Затем продолжается ежедневная рутина, и мы говорим о других вещах. Вопреки совету моего адвоката, я не собираюсь подавать апелляцию. Это бессмысленно. И я хочу как можно скорее отправиться в лагерь Беверло, где, по крайней мере, не будешь все 24 часа в сутки заперт в четырех стенах и где каждый может дышать свежим воздухом, хоть и за колючей проволокой. Как только срок подачи апелляции истекает, осужденного при первой же возможности отправляют в постоянный лагерь. И хотя «в принципе» мы считались всего лишь подозреваемыми, всех нас держали за толстыми стенами и самыми надежными решетками королевства, а как только нас осудили, нам пожаловали пребывание на свежем воздухе в сельской местности! Объясните мне такое несоответствие! Нам полагалось пользоваться преимуществами своего положения все то время, что мы были – или предположительно были – невиновны!

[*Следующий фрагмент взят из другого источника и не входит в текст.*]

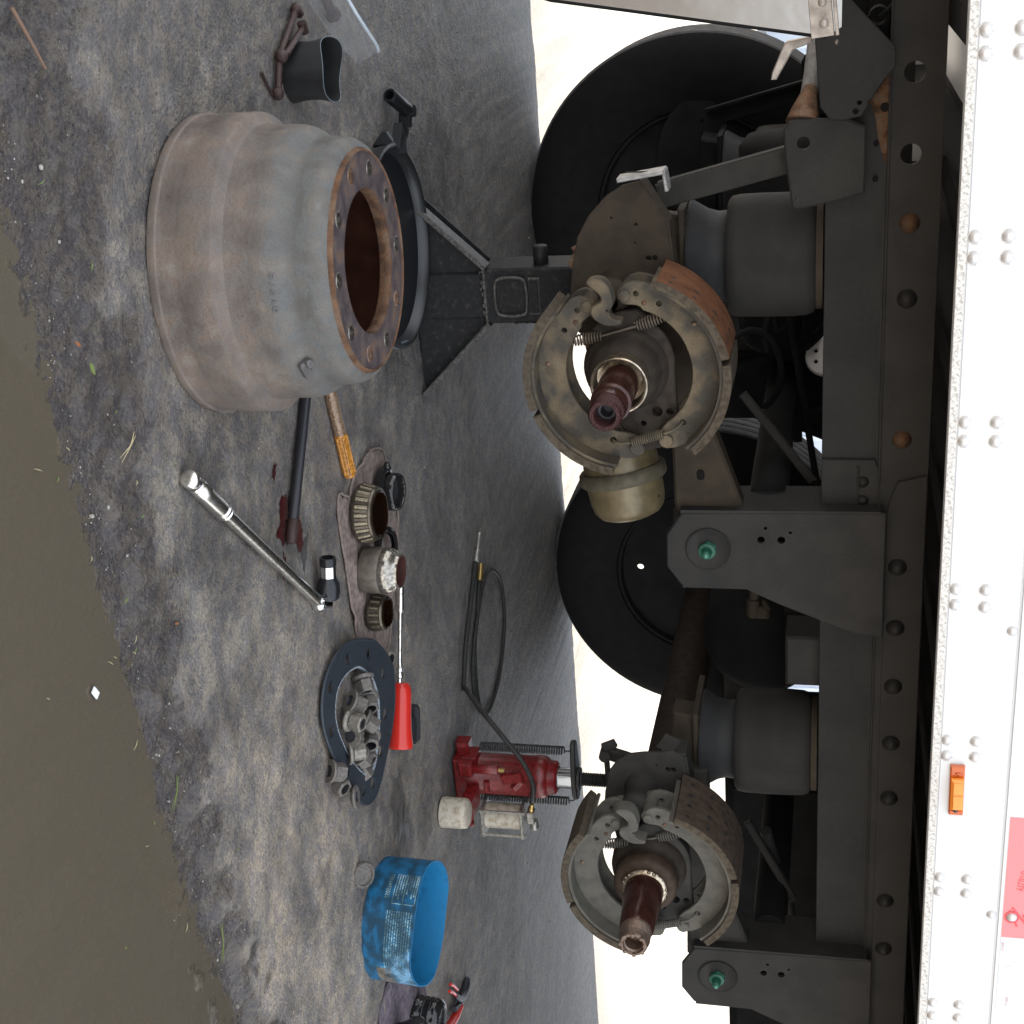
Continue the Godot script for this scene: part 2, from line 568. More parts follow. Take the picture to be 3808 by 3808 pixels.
func ground_tex() -> ImageTexture:
	var s := 1280
	var lo := grains(s, .016, 6, 201)
	var hi := grains(s, .2, 2, 202)
	var mid := grains(s, .06, 4, 203)
	var pit := grains(s, .08, 2, 207)
	var bytes := PackedByteArray()
	bytes.resize(s * s * 3)
	for i in s * s:
		var a := lo[i] / 255.0
		var b := mid[i] / 255.0
		var g := hi[i] / 255.0
		var p := pit[i] / 255.0
		# tan dust lying in crisp flecks over darker hard standing
		var f := smoothstep(.44, .56, a * .6 + b * .4 + (g - .5) * .16)
		var k := lerpf(.395, .49, f) + .18 * (b - .5) + .30 * (g - .5)
		if g > .80:
			k += (g - .80) * 2.2
		if p < .24:
			k *= .38 + .62 * smoothstep(.12, .24, p)
		if p > .83:
			k += (p - .83) * 2.4
		k = clampf(k, .04, 1.0)
		bytes[i * 3] = int(255.0 * pow(clampf(k * lerpf(.99, 1.06, f), 0, 1), .4545))
		bytes[i * 3 + 1] = int(255.0 * pow(clampf(k * lerpf(.965, .985, f), 0, 1), .4545))
		bytes[i * 3 + 2] = int(255.0 * pow(clampf(k * lerpf(.985, .87, f), 0, 1), .4545))
	return ImageTexture.create_from_image(Image.create_from_data(s, s, false, Image.FORMAT_RGB8, bytes))


func ground_relief() -> ImageTexture:
	var s := 1024
	var hi := grains(s, .12, 3, 202)
	var mid := grains(s, .03, 4, 205)
	var bytes := PackedByteArray()
	bytes.resize(s * s)
	for i in s * s:
		bytes[i] = int(hi[i] * .5 + mid[i] * .5)
	return ImageTexture.create_from_image(Image.create_from_data(s, s, false, Image.FORMAT_L8, bytes))


func _ready() -> void:
	# camera: the photograph was taken with the phone held upright on its side, so the picture lies on its right-hand side
	var cam := Camera3D.new()
	cam.name = "camera"
	cam.fov = 40.7124
	cam.near = .05
	cam.far = 900.0
	cam.position = W(0, .95, 0)
	cam.basis = Basis(W(0, 1, 0), deg_to_rad(-23.6597)) * Basis(W(1, 0, 0), deg_to_rad(-13.1425)) * Basis(W(0, 0, 1), deg_to_rad(90.9502))
	add_child(cam)
	cam.current = true
	var we := WorldEnvironment.new()
	we.name = "environment"
	var env := Environment.new()
	env.background_mode = Environment.BG_SKY
	var sky := Sky.new()
	var sm := ProceduralSkyMaterial.new()
	sm.sky_top_color = Color(.70, .735, .785)
	sm.sky_horizon_color = Color(.90, .90, .885)
	sm.sky_curve = .2
	sm.ground_horizon_color = Color(.72, .72, .70)
	sm.ground_bottom_color = Color(.4, .38, .35)
	sm.sun_angle_max = 12.0
	sky.sky_material = sm
	env.sky = sky
	env.tonemap_mode = Environment.TONE_MAPPER_LINEAR
	env.tonemap_exposure = 4.1
	env.sdfgi_enabled = true
	env.ssao_enabled = true
	env.ssil_enabled = true
	we.environment = env
	add_child(we)
	var sun := DirectionalLight3D.new()
	sun.name = "sun"
	sun.light_energy = 1.5
	sun.light_color = Color(1, .96, .9)
	sun.light_angular_distance = .5
	sun.shadow_enabled = true
	sun.position = W(4, 20, -8)
	sun.basis = Basis.looking_at(W(.12, -1, .30).normalized())
	add_child(sun)

	rng.seed = 77
	materials()
	build_ground()
	build_yard()
	build_trailer()
	build_big_things()
	build_tools()
	build_bearings()
	build_small_things()
	for o in find_children("*", "GeometryInstance3D", true, false):
		(o as GeometryInstance3D).cast_shadow = GeometryInstance3D.SHADOW_CASTING_SETTING_ON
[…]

Помнится, как я тогда говорил своим товарищам, что, если нас не освободят в течение года-полутора, нам не видать свободы как минимум пять лет. Они должны это помнить. Должен заметить, что для такой уверенности не было ни малейших оснований, всего лишь интуиция. Вот и получилось, что большинство отсидело в среднем по пять лет. Мой брат, тот, с которым мы оказались вместе, пробыл в заключении семь лет, один мой друг девять, а майор Геллебаут целых шестнадцать!

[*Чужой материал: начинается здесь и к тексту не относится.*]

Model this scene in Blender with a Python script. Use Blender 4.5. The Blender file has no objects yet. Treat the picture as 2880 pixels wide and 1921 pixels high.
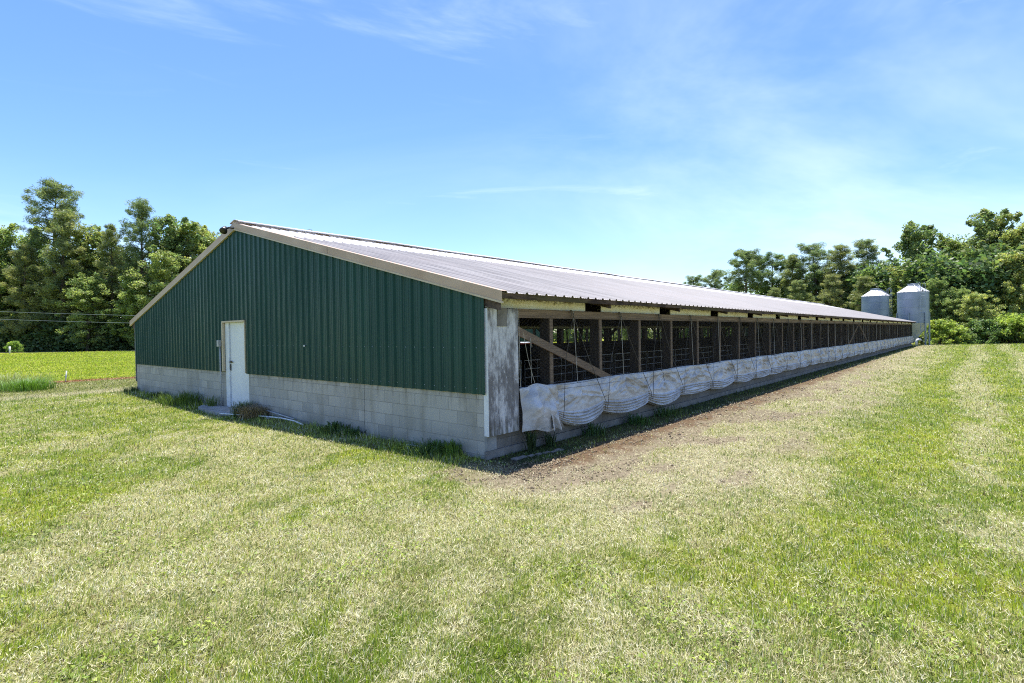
import bpy, math, random
import numpy as np
from mathutils import Matrix, Vector
S = bpy.context.scene
R = math.radians

# ------------------------------------------------------------------ camera
FOC = 1529.03
CAM = np.array([-5.6927, -5.4495, 1.8289])
YAW, PIT, ROL = 0.71229, -0.01576, -0.01342
FW = np.array([math.cos(YAW)*math.cos(PIT), math.sin(YAW)*math.cos(PIT), math.sin(PIT)])
_r = np.array([math.sin(YAW), -math.cos(YAW), 0.0]); _u = np.cross(_r, FW)
RT = math.cos(ROL)*_r + math.sin(ROL)*_u
UP = -math.sin(ROL)*_r + math.cos(ROL)*_u
cd = bpy.data.cameras.new('camera'); cam = bpy.data.objects.new('camera', cd)
S.collection.objects.link(cam); S.camera = cam
cd.sensor_width = 36.0; cd.lens = 36.0*FOC/2880.0; cd.clip_start = 0.05; cd.clip_end = 3000
M3 = Matrix(((RT[0], UP[0], -FW[0]), (RT[1], UP[1], -FW[1]), (RT[2], UP[2], -FW[2])))
cam.matrix_world = Matrix.Translation(Vector(CAM)) @ M3.to_4x4()

# ------------------------------------------------------------------ sky, sun, exposure
SUN = Vector((0.176, 0.172, 0.969)).normalized()
ELEV = math.asin(SUN.z); AZ = math.atan2(SUN.x, SUN.y)
W = bpy.data.worlds.new("World"); S.world = W; W.use_nodes = True
wn = W.node_tree; wn.nodes.clear()
def wnode(t, **k):
    n = wn.nodes.new(t)
    for a, b in k.items(): setattr(n, a, b)
    return n
sky = wnode('ShaderNodeTexSky', sky_type='NISHITA', sun_disc=False)
sky.sun_elevation = ELEV; sky.sun_rotation = AZ; sky.altitude = 0; sky.air_density = 1.0; sky.dust_density = 0.5; sky.ozone_density = 4.0
hs = wnode('ShaderNodeHueSaturation'); hs.inputs['Hue'].default_value = .508; hs.inputs['Saturation'].default_value = 1.19; hs.inputs['Value'].default_value = .93
wn.links.new(sky.outputs[0], hs.inputs['Color'])
tc = wnode('ShaderNodeTexCoord')
def cloud(scale, rot, lo, hi, det, amt):
    mp = wnode('ShaderNodeMapping'); mp.inputs['Scale'].default_value = scale; mp.inputs['Rotation'].default_value = rot
    wn.links.new(tc.outputs['Generated'], mp.inputs['Vector'])
    nz = wnode('ShaderNodeTexNoise'); nz.inputs['Scale'].default_value = 1.0; nz.inputs['Detail'].default_value = det
    nz.inputs['Roughness'].default_value = 0.6; nz.inputs['Distortion'].default_value = 0.6
    wn.links.new(mp.outputs[0], nz.inputs['Vector'])
    mr = wnode('ShaderNodeMapRange'); mr.interpolation_type = 'SMOOTHSTEP'
    mr.inputs['From Min'].default_value = lo; mr.inputs['From Max'].default_value = hi; mr.inputs['To Max'].default_value = amt
    wn.links.new(nz.outputs['Fac'], mr.inputs['Value'])
    return mr.outputs[0]
c1 = cloud((0.9, 2.2, 11.0), (0.16, 0.2, R(-25)), 0.47, 0.84, 7, 0.33)
c2 = cloud((0.9, 1.6, 3.0), (0, 0.15, R(-50)), 0.36, 0.80, 6, 0.6)
# a thin veil of high cloud lies over the southern half of the sky
dt = wnode('ShaderNodeVectorMath', operation='DOT_PRODUCT'); wn.links.new(tc.outputs['Generated'], dt.inputs[0]); dt.inputs[1].default_value = (0.93, -0.37, 0.0)
vm = wnode('ShaderNodeMapRange'); vm.interpolation_type = 'SMOOTHSTEP'; vm.inputs['From Min'].default_value = 0.25; vm.inputs['From Max'].default_value = 1.05; vm.inputs['To Min'].default_value = 0.12; vm.inputs['To Max'].default_value = 0.62
wn.links.new(dt.outputs['Value'], vm.inputs['Value'])
c3 = wnode('ShaderNodeMath', operation='MULTIPLY'); wn.links.new(c2, c3.inputs[0]); wn.links.new(vm.outputs[0], c3.inputs[1])
mx = wnode('ShaderNodeMath', operation='MAXIMUM'); wn.links.new(c1, mx.inputs[0]); wn.links.new(c3.outputs[0], mx.inputs[1])
mc = wnode('ShaderNodeMix', data_type='RGBA'); wn.links.new(mx.outputs[0], mc.inputs['Factor'])
wn.links.new(hs.outputs[0], mc.inputs['A']); mc.inputs['B'].default_value = (6.6, 7.2, 8.2, 1)
bg = wnode('ShaderNodeBackground'); bg.inputs['Strength'].default_value = 0.135
wn.links.new(mc.outputs['Result'], bg.inputs['Color'])
wo = wnode('ShaderNodeOutputWorld'); wn.links.new(bg.outputs[0], wo.inputs['Surface'])
sl = bpy.data.lights.new('sun', 'SUN'); sl.energy = 5.0; sl.angle = R(0.53); sl.color = (1.0, 0.95, 0.87)
so = bpy.data.objects.new('sun', sl); S.collection.objects.link(so)
so.rotation_euler = (-SUN).to_track_quat('-Z', 'Y').to_euler(); so.location = (0, 0, 40)
S.view_settings.view_transform = 'Standard'; S.view_settings.look = 'None'
S.view_settings.exposure = 0.92; S.view_settings.gamma = 1.0; S.view_settings.use_curve_mapping = False
S.render.engine = 'CYCLES'
S.cycles.max_bounces = 6; S.cycles.diffuse_bounces = 4; S.cycles.glossy_bounces = 2; S.cycles.transmission_bounces = 3
S.cycles.caustics_reflective = False; S.cycles.caustics_refractive = False
S.cycles.use_denoising = False
S.cycles.pixel_filter_type = 'BLACKMAN_HARRIS'; S.cycles.filter_width = 1.1

# ------------------------------------------------------------------ helpers
LNK = S.collection.objects.link
def tag(o, label=None, cat=None, group=None, kind=None):
    if label: o['label'] = label
    if cat: o['category'] = cat
    if group: o['group'] = group
    if kind: o['kind'] = kind
    return o
def empty(name, loc=(0, 0, 0), rz=0.0):
    o = bpy.data.objects.new(name, None); LNK(o); o.location = loc; o.rotation_euler = (0, 0, rz); o.empty_display_size = 0.3
    return o
class MB:
    def __init__(s): s.v = []; s.f = []
    def add(s, vs, fs):
        b = len(s.v); s.v += [tuple(map(float, p)) for p in vs]; s.f += [tuple(i+b for i in f) for f in fs]; return s
    def box(s, a, b):
        (x0, y0, z0), (x1, y1, z1) = a, b
        return s.add([(x0,y0,z0),(x1,y0,z0),(x1,y1,z0),(x0,y1,z0),(x0,y0,z1),(x1,y0,z1),(x1,y1,z1),(x0,y1,z1)],
                     [(0,3,2,1),(4,5,6,7),(0,1,5,4),(1,2,6,5),(2,3,7,6),(3,0,4,7)])
    def beam(s, p, q, w, h, up=(0, 0, 1)):
        p = Vector(p); q = Vector(q); d = (q-p).normalized(); a = d.cross(Vector(up)).normalized(); b = a.cross(d)
        vs = [e + a*(sx*w/2) + b*(sy*h/2) for e in (p, q) for sx, sy in ((-1,-1),(1,-1),(1,1),(-1,1))]
        return s.add(vs, [(0,1,2,3),(7,6,5,4),(0,4,5,1),(1,5,6,2),(2,6,7,3),(3,7,4,0)])
    def tube(s, pts, r, n=6, cap=True):
        pts = [Vector(p) for p in pts]; rings = []
        rr = r if isinstance(r, (list, tuple)) else [r]*len(pts)
        for i, p in enumerate(pts):
            d = (pts[min(i+1, len(pts)-1)] - pts[max(i-1, 0)]).normalized()
            a = d.cross(Vector((0.13, 0.27, 1)) if abs(d.z) < .9 else Vector((1, 0.1, 0))).normalized(); b = d.cross(a)
            rings.append([p + a*(rr[i]*math.cos(2*math.pi*k/n)) + b*(rr[i]*math.sin(2*math.pi*k/n)) for k in range(n)])
        vs = [v for g in rings for v in g]; fs = []
        for i in range(len(pts)-1):
            for k in range(n):
                a0 = i*n+k; a1 = i*n+(k+1) % n; fs.append((a0, a1, a1+n, a0+n))
        if cap: fs += [tuple(range(n))[::-1], tuple((len(pts)-1)*n+k for k in range(n))]
        return s.add(vs, fs)
    def lathe(s, prof, n=40, c=(0, 0)):
        vs = [(c[0]+r*math.cos(2*math.pi*k/n), c[1]+r*math.sin(2*math.pi*k/n), z) for r, z in prof for k in range(n)]
        fs = [(i*n+k, i*n+(k+1) % n, (i+1)*n+(k+1) % n, (i+1)*n+k) for i in range(len(prof)-1) for k in range(n)]
        return s.add(vs, fs)
    def build(s, name, mat, parent=None, smooth=False):
        me = bpy.data.meshes.new(name); me.from_pydata(s.v, [], s.f); me.update()
        if mat: me.materials.append(mat)
        if smooth: me.shade_smooth()
        o = bpy.data.objects.new(name, me); LNK(o)
        if parent: o.parent = parent
        return o
def np_mesh(name, V, F, mat, parent=None, smooth=False, col=None):
    """V (n,3) array, F (m,k) array; col (n,3) optional albedo per vertex."""
    V = np.asarray(V, np.float32); F = np.asarray(F, np.int32); k = F.shape[1]
    me = bpy.data.meshes.new(name)
    me.vertices.add(len(V)); me.vertices.foreach_set('co', V.ravel())
    me.loops.add(F.size); me.loops.foreach_set('vertex_index', F.ravel())
    me.polygons.add(len(F)); me.polygons.foreach_set('loop_start', np.arange(0, F.size, k, dtype=np.int32))
    if smooth: me.polygons.foreach_set('use_smooth', np.ones(len(F), bool))
    if col is not None:
        at = me.color_attributes.new('tint', 'FLOAT_COLOR', 'POINT')
        at.data.foreach_set('color', np.concatenate([col, np.ones((len(V), 1))], 1).astype(np.float32).ravel())
    me.update(calc_edges=True)
    if mat: me.materials.append(mat)
    o = bpy.data.objects.new(name, me); LNK(o)
    if parent: o.parent = parent
    return o
def copy_tree(o, parent=None):
    c = o.copy(); LNK(c); c.parent = parent
    for ch in list(o.children): copy_tree(ch, c)
    return c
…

В какой-то момент я подумывал о побеге из Беверло, однако мой брат взял с меня обещание, что я не убегу без него. Вышло так, что суд над ним отложили, потом, почти сразу после воссоединения со мной, его отправили из Беверло на работу в шахтах. В таких обстоятельствах бежать не предоставлялось возможным, и план побега отправился в топку, где и сгорел. Вот почему ни начальник тюрьмы, ни кто-либо из надзирателей так и не получили от меня «почтовой открытки».